Paris Olympics – Best Female Relay: American Women’s All-Star Team Flexed Muscle in Medley Relay Domination
The American women had posted a strong, balanced performance over the first eight days of Olympic swimming, but thanks to Australian freestyle prowess, the U.S. had yet to secure a relay win. They didn’t claim relay gold three years earlier in Tokyo, either, with the team coming up 13-hundredths behind Australia in the 400 medley relay on the final day of competition. This time, though, there would be no doubt of American strength with an utterly dominant performance in the meet-ending medley.

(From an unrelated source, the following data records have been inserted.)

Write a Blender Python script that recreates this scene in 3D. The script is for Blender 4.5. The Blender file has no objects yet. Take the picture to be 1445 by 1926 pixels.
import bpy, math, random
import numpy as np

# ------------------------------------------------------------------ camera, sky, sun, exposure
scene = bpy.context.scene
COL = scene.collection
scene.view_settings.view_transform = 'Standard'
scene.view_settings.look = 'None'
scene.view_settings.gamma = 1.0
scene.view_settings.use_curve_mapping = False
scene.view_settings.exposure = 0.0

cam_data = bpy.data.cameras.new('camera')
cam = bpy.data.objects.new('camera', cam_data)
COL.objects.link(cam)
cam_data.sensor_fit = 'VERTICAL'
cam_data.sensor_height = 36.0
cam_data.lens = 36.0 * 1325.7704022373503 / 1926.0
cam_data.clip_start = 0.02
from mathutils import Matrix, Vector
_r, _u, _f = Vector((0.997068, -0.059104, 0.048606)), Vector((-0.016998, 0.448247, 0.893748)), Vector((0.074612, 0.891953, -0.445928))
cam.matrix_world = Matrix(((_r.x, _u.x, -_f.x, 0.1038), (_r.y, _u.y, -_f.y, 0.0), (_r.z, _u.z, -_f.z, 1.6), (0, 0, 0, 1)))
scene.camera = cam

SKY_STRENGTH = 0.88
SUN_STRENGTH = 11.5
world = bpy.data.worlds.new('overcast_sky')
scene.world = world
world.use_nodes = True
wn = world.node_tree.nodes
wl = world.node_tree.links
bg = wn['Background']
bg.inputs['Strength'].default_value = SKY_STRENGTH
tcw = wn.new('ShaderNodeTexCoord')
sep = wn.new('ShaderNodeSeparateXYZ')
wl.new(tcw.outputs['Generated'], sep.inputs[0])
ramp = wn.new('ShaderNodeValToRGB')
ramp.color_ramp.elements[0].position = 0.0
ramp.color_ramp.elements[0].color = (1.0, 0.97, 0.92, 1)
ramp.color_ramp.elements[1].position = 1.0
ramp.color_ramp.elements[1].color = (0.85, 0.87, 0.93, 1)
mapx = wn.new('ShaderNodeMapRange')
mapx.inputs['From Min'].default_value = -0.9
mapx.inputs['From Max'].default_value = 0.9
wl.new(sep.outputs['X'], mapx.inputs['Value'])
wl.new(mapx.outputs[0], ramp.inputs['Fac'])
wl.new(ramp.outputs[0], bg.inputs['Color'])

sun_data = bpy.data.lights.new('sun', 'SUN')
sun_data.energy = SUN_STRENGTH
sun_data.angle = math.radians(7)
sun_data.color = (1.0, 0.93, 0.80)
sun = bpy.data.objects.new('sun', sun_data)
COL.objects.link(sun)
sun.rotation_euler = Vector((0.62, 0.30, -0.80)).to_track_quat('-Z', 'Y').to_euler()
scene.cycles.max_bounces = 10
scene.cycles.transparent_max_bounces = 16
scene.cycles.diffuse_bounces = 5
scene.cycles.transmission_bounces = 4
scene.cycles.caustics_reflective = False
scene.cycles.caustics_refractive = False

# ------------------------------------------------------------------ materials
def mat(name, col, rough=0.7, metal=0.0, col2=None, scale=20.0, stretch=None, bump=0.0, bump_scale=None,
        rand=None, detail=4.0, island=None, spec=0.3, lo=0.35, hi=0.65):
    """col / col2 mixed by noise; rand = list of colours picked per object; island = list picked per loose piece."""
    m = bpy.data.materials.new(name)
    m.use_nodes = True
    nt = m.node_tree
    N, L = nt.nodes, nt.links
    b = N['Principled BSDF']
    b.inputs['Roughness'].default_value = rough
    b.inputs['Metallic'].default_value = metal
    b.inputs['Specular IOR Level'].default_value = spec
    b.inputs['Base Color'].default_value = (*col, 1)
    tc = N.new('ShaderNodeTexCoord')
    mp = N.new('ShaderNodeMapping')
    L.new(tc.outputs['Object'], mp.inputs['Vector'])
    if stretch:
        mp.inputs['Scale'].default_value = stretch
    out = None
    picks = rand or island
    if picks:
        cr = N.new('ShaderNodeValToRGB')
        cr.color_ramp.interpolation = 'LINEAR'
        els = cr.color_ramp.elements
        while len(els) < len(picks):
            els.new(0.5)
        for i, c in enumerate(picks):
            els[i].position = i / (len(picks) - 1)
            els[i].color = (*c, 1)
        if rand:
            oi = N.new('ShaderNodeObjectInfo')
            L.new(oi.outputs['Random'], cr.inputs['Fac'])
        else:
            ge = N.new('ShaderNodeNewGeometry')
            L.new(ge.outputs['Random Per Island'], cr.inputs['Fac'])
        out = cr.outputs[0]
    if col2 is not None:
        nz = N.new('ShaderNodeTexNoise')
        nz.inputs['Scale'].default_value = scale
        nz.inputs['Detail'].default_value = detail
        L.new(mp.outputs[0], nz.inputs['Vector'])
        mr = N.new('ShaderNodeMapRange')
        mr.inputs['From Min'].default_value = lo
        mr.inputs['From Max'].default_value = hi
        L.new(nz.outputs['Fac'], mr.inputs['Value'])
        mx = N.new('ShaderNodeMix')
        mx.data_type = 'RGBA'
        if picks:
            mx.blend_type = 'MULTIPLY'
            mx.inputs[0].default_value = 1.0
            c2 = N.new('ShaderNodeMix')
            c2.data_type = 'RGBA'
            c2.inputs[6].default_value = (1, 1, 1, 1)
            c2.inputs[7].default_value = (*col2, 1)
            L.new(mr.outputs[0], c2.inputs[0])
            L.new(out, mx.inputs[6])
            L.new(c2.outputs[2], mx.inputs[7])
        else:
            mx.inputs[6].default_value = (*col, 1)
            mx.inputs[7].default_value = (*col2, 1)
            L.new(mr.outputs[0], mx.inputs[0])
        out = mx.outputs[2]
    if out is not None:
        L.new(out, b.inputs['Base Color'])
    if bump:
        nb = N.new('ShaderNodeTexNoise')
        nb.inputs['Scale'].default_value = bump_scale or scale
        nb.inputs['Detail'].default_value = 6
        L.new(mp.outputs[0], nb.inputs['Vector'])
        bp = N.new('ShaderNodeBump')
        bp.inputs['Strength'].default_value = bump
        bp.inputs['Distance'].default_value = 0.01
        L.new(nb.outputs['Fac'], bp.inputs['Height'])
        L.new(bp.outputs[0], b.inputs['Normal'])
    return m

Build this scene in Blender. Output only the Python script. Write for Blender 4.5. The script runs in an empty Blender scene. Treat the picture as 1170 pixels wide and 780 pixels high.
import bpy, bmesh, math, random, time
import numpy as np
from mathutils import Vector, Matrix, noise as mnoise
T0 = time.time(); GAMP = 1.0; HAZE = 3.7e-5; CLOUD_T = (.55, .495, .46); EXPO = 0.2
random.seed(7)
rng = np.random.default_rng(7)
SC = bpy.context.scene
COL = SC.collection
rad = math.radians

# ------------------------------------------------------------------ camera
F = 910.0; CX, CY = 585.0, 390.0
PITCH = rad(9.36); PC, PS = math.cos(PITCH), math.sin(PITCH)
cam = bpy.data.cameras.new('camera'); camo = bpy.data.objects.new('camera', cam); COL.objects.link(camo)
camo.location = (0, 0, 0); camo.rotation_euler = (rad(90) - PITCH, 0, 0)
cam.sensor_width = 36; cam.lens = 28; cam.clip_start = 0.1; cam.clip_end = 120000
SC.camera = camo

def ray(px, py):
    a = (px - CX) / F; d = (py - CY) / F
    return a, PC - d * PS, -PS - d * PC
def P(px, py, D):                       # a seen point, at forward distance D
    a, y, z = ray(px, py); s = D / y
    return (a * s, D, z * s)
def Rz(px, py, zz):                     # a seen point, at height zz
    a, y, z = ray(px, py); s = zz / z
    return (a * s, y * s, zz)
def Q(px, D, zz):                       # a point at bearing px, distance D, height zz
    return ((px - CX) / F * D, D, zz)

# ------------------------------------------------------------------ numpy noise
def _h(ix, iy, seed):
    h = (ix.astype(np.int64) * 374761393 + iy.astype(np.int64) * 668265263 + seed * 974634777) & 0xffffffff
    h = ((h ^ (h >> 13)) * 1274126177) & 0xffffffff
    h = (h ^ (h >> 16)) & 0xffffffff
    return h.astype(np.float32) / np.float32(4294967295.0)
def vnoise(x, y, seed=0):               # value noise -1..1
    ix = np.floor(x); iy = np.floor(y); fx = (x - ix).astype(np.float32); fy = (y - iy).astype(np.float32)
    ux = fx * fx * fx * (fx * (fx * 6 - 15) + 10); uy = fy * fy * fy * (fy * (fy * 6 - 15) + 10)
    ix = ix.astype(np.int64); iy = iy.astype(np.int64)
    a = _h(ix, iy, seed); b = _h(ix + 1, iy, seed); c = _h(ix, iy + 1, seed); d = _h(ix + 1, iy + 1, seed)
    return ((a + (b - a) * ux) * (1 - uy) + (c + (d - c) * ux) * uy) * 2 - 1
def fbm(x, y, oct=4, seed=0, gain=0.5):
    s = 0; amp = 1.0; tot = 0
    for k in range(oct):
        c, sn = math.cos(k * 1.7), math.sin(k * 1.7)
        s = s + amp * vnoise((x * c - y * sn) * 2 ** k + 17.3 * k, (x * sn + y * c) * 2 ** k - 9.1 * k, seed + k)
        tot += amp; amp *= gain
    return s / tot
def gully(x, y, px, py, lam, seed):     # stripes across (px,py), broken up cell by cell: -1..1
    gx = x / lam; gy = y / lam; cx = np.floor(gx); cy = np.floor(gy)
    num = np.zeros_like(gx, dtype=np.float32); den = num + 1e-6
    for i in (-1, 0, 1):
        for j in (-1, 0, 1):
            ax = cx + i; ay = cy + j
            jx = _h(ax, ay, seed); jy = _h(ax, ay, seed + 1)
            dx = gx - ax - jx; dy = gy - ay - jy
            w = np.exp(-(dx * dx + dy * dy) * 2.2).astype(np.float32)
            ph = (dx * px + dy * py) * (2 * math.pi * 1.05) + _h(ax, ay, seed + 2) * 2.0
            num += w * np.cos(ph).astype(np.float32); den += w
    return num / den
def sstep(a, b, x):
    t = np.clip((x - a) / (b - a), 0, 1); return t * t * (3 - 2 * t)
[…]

This group had the luxury of deploying three 100-meter world-record holders on their respective legs: Regan Smith on backstroke, Lilly King on breaststroke and Gretchen Walsh on butterfly. Using Walsh on butterfly allowed the U.S. coaches to shift Torri Huske, who had edged Walsh for gold in the individual event earlier in the week, to freestyle. Huske had won silver in the 100 free and owned the top American time this year bey three tenths.
Other countries would bring star swimmers: the Australians with a pair of individual gold medalists in Kaylee McKeown (100 back) and Mollie O’Callaghan (200 free) plus all-time relay swimmer Emma McKeon, China with a dynamite middle potion with Tang Qianting and Zhang Yufei, Canada with veterans Kylie Masse and Maggie Mac Neil plus Sweden anchored by sprint legend Sarah Sjostrom. However, each team had a crippling weakness on at least one stroke that would doom their chances of challenging the Americans. It would not matter, though, as the U.S. team showed up to finish the Olympics in style.
Entering the medley relay, Smith had performed well at the Olympics, winning three individual silvers while scoring gold as a prelims swimmer on the U.S. mixed 400 medley relay, but she had come up against McKeown in the backstroke events and Summer McIntosh in the 200 fly. This time, head-to-head against McKeown on the leadoff leg, Smith came through with a time of 57.28, a new Olympic record and the second-quickest mark ever.
King followed Smith, just as she did in world-title-winning medley relays in 2019, 2022 and 2023, and after an Olympics in which she failed to win an individual medal, she came through in a breaststroke leg that she professed to be her final Olympic swim. King split 1:04.90, by far the fastest split of the race, even ahead of Tang, the world’s No. 1 100 breastroker this year. At the end of King’s leg, the Americans led by two-and-a-half seconds, and any comeback chance was essentially nil.
So how about following that with Walsh equaling the fastest 100 butterfly split ever, extending the lead despite a host of elite flyers racing in her wake. On the anchor leg, Huske would not match the electric 51.88 split she had posted one day earlier on the U.S. mixed 400 medley relay, and Australia and China each posted quicker splits as they jostled for medal position, but it would not matter as she concluded the swimming portion of the Olympics with a victory lap.
In the end, the Americans finished in 3:49.63, becoming the first group to ever swim under 3:50 and knocking three-quarters of a second off the previous world record set by an American team including Smith and King in 2019. The medal meant that Smith and Huske, both in their second Olympics, would finish with five medals, and for Smith, the medal ceremony would mark the first time she stood atop a gold-medal podium at the Olympics. Walsh, meanwhile, finished her debut Games with four medals.
The win also gave the United States its eighth gold medal of the swimming competition, which was the lowest total for the team since 1988, but this win allowed the Americans to break a tie with Australia for the most golds in the pool.
“We brought the record down a lot. It’s really cool to continue be a part of that relay and watch it get faster and faster,” King said. “It was an awesome way to cap off the meet.”